Western Nevada wins to send Shelton home

Shelton pitcher Brett Whitacker throws out Michael Stiles from the sitting position—Sent as shelton sitting throw game 12

A balk turned the tide Tuesday for Western Nevada College in the Alpine Bank Junior College World Series.

The Wildcats led Shelton State 3-2 in the eighth inning and had Daniel Zylstra on first after a walk. Eric Maupin flied out to right against Shelton State’s Brett Whitaker, but as he was nearing first and the ball was being thrown back to the infield, Zylstra was awarded second base and Maupin sent back to the batter’s box.

“They said I didn’t stop,” Whitaker said after Western Nevada scored two runs in the eighth and four in the ninth for a 9-2 win, eliminating the Buccaneers, last year’s JUCO runner-up, after three games and earning the Wildcats a day off.

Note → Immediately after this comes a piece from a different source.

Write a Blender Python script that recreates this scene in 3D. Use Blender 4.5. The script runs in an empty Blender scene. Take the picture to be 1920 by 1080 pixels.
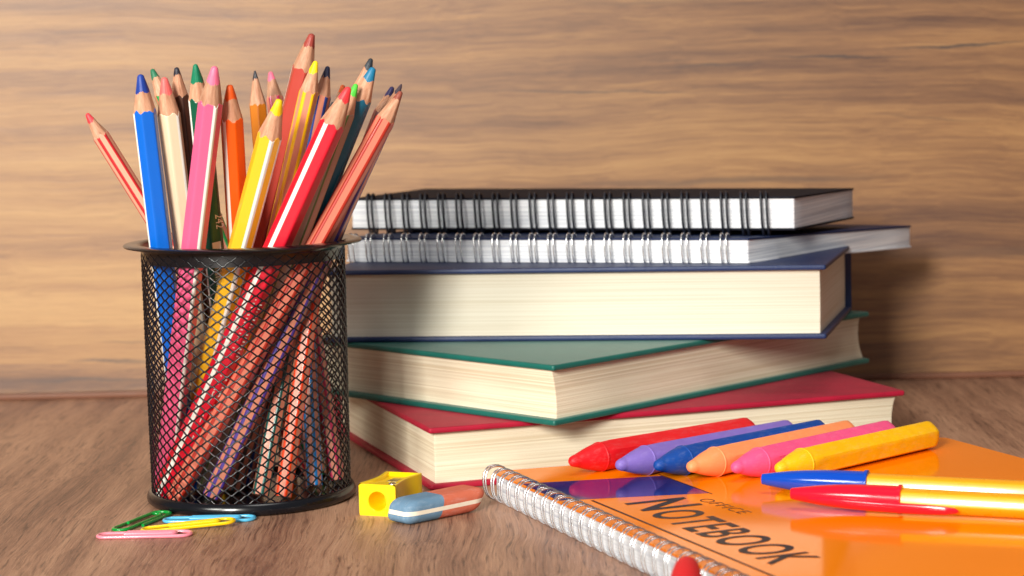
import bpy, math, random
from mathutils import Vector, Matrix
# all lengths below are written in centimetres and multiplied by S on the way into Blender
S = 0.01
R_ = math.radians
sc = bpy.context.scene
col = sc.collection
rnd = random.Random(7)

# ------------------------------------------------------------------ camera
cam_d = bpy.data.cameras.new('camera'); cam = bpy.data.objects.new('camera', cam_d); col.objects.link(cam)
sc.camera = cam
P, RL = R_(5.7), R_(1.33)
fw = Vector((0, math.cos(P), -math.sin(P))); up = Vector((0, math.sin(P), math.cos(P))); rt = Vector((1, 0, 0))
RR = rt*math.cos(RL) - up*math.sin(RL); UU = up*math.cos(RL) + rt*math.sin(RL)
M = Matrix((RR, UU, -fw)).transposed().to_4x4(); M.translation = Vector((0, 0, 16.3*S)); cam.matrix_world = M
cam_d.sensor_width = 36; cam_d.lens = 75.0
cam_d.clip_start = 0.05; cam_d.clip_end = 20
cam_d.dof.use_dof = True; cam_d.dof.focus_distance = 0.80; cam_d.dof.aperture_fstop = 16

# ------------------------------------------------------------------ light and exposure
w = bpy.data.worlds.new('World'); sc.world = w; w.use_nodes = True
bg = w.node_tree.nodes['Background']; bg.inputs['Color'].default_value = (0.86, 0.91, 1.0, 1); bg.inputs['Strength'].default_value = 0.15
def area(name, loc, aim, sx, sy, power, colr, spread=180):
    d = bpy.data.lights.new(name, 'AREA'); d.shape = 'RECTANGLE'; d.size = sx*S; d.size_y = sy*S; d.energy = power; d.color = colr; d.spread = R_(spread)
    o = bpy.data.objects.new(name, d); col.objects.link(o); o.location = Vector(loc)*S
    o.rotation_euler = (Vector(aim)-Vector(loc)).to_track_quat('-Z', 'Y').to_euler()
    return o
area('side_softbox', (-158, -92, 112), (-30, 104, 14), 84, 70, 1.45, (1.0, 0.985, 0.90), 26)
area('key_softbox', (-80, -145, 86), (4, 76, 3), 42, 56, 12.6, (1.0, 0.97, 0.89), 72)
area('added_top_fill', (20, 40, 130), (14, 66, 1), 60, 50, 0.5, (1.0, 0.97, 0.92), 44)  # added overhead fill that brightens the orange cover and other level surfaces
sc.view_settings.view_transform = 'Standard'; sc.view_settings.look = 'None'
sc.view_settings.exposure = 0.0; sc.view_settings.gamma = 1.0
sc.render.engine = 'CYCLES'

# ------------------------------------------------------------------ helpers
def srgb(r, g, b):
    f = lambda c: (c/255)/12.92 if c/255 <= 0.04045 else ((c/255+0.055)/1.055)**2.4
    return (f(r), f(g), f(b), 1)
def tag(o, label=None, cat=None, group=None, kind=None):
    if label: o['label'] = label
    if cat: o['category'] = cat
    if group: o['group'] = group
    if kind: o['kind'] = kind
    return o
def empty(name, loc=(0, 0, 0)):
    o = bpy.data.objects.new(name, None); col.objects.link(o); o.location = Vector(loc)*S; o.empty_display_size = 0.01; return o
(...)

“He didn’t stop, and that is a judgment call,” Shelton State coach Bobby Sprowl said of the balk, which was called when Whitaker’s windup didn’t stop at the belt.

After a lengthy discussion between Sprowl and the second-base umpire, Maupin laced Whitaker’s next pitch into the gap in right-center for an RBI double. He took third on a passed ball and scored on a base hit to left center by Jay Skilton.

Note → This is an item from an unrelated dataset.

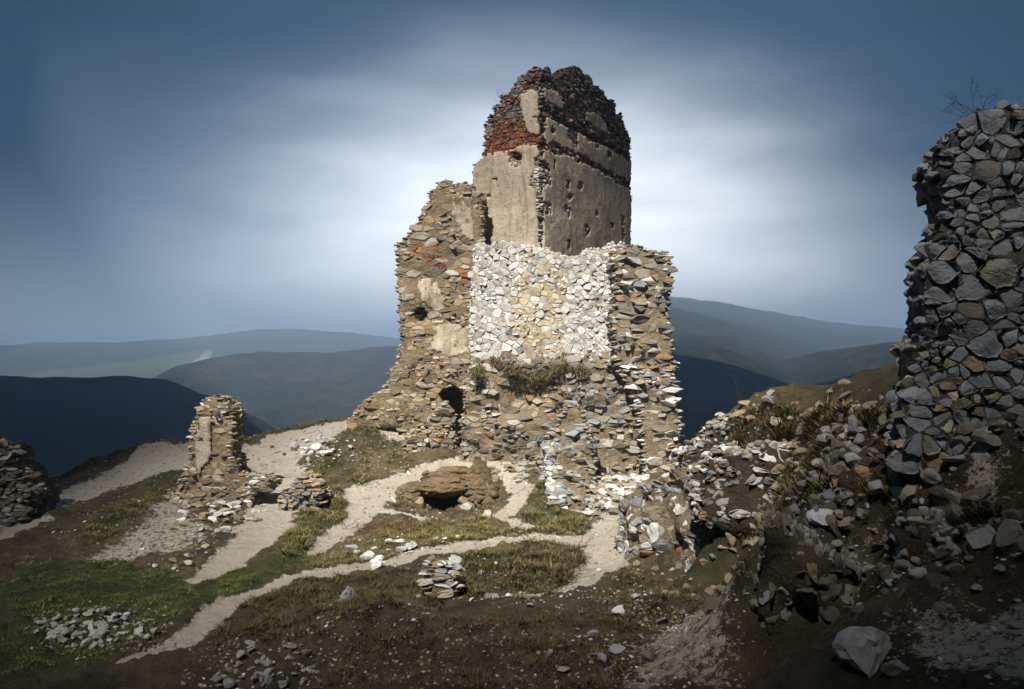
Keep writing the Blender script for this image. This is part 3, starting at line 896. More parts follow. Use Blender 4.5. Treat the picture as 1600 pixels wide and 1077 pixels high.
# --- curtain wall with its broken pier
T = Thing('curtain_wall', 'broad broken curtain wall of white rubble below the tower, ending in a ragged pier', 'wall', (2.5, 38.5, -5.5))
def t_white(u, v):
    a, b = region(806, 884, 38)
    k = smooth(u+0.5*vnoise(u, v, 3), a-.4, a+.3)*(1-smooth(u+.5*vnoise(u, v, 4), b-.2, b+.5))*(1-.7*smooth(v+.6*vnoise(u, v, 5), 3.6, 5.0))
    if v < 0.6 and rng.random() < 0.45: return pick(MIXED)
    return pick(OCHRE) if rng.random() < 0.8*float(k) else pick(WHITE)
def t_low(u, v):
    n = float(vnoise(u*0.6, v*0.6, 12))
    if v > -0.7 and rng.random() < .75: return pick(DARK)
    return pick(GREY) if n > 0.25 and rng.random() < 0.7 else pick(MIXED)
wall(T, (0, 38, 0), X, pix(38, [(738,590),(737,550),(740,480),(741,430),(746,388),(770,382),(800,386),(829,382),(845,387),(861,394),(893,401),(925,393),(953,388),(978,386),(978,590)]),
     1.6, .175, .14, (.025, .09), t_white, disp=.16, dsc=.6, seed=11, core=M_MORTAR_PALE, joint=.006, core_h=0.02, big=.07, jv=.42, tilt=.9, gaps=.01, edge_noise=.25)
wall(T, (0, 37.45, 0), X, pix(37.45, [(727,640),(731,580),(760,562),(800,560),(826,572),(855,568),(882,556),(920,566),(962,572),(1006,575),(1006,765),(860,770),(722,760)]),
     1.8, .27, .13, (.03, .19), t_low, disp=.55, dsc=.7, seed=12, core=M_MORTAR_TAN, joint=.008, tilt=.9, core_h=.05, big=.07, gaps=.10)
def t_pier(u, v):
    return pick(WHITE) if rng.random() < .22 else pick(MIXED if rng.random() < .7 else GREY)
wall(T, (0, 36.9, 0), X, pix(36.9, [(962,389),(985,386),(1018,390),(1041,398),(1047,415),(1044,486),(1050,560),(1051,620),(1062,660),(1060,715),(1056,765),(1012,765),(1003,700),(1000,640),(985,600),(962,575)]),
     2.2, .33, .13, (.04, .24), t_pier, disp=.25, dsc=.8, seed=13, core=M_MORTAR_TAN, joint=.008, tilt=.9, crest_size=1.1, big=.07, gaps=.08, core_h=.05, jv=.28,
     plaster=[dict(poly=pix(36.9, [(1007,650),(1020,640),(1026,745),(1010,745)]), off=.05)])
for k in range(60):                                            # rubble heaped along the wall foot
    px = rng.uniform(735, 1000); x = (px-CX)/F*36.9; y = rng.uniform(35.7, 37.0)
    chunk_at(T, (x, y, ground_z(x, y)[0]+.03), rng.uniform(.12, .34), MIXED, 1)
T.finish()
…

“That’s a big momentum shift when you think you have an out and it gets called back and you get a big hit,” said Maupin, who went 2 for 5, drove in two runs and scored two. “That was good for us and I think it kind of broke their back.”

Whitaker admitted the balk call shook him up, and the Bucs never recovered.

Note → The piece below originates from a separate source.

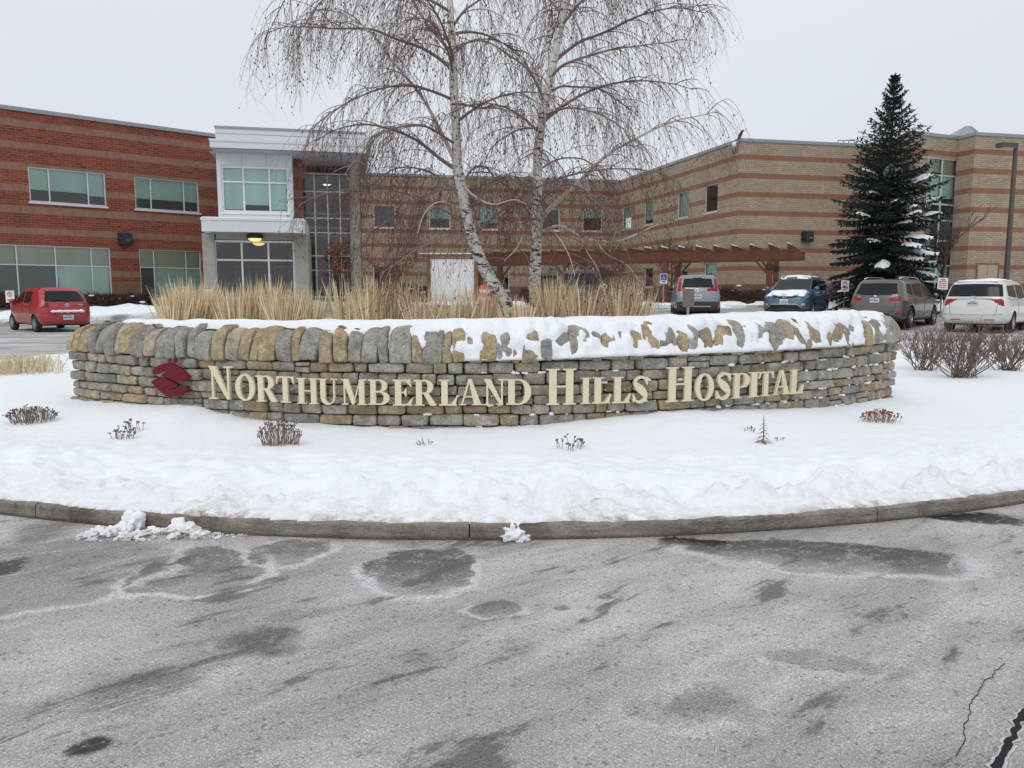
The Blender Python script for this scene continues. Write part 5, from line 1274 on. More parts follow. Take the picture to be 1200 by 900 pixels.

Shelton State scored one run in the second and another in the third to tie the game at 2-2. After Nick Vickerson tripled and scored in the third, though, Western Nevada’s Jordan Lewis was nearly unhittable.

He allowed only three more base runners through the eighth inning and none of them got past first.

“Their lefty was too quick for us today,” Sprowl said. “He was the difference in the game. He commanded the strike zone with three different pitches.”

Lewis said he tried to keep mixing his pitches to keep the Bucs from sitting on any one pitch.

“Just a lot of mixing up my pitches,” Lewis said. “My catcher, Jerome (Peña) does a good job of mixing it up. Keeping it at the knees and hitting spots was key today.”

He allowed two runs on six hits, walked one and struck out seven.

The balk call helped Lewis relax a little bit after stretching the one-run lead to three.

“That was huge,” Lewis said. “That could have gotten their momentum going a little bit to get back in it, but for Maupy to come back with a double from just popping up was big for us to get going.”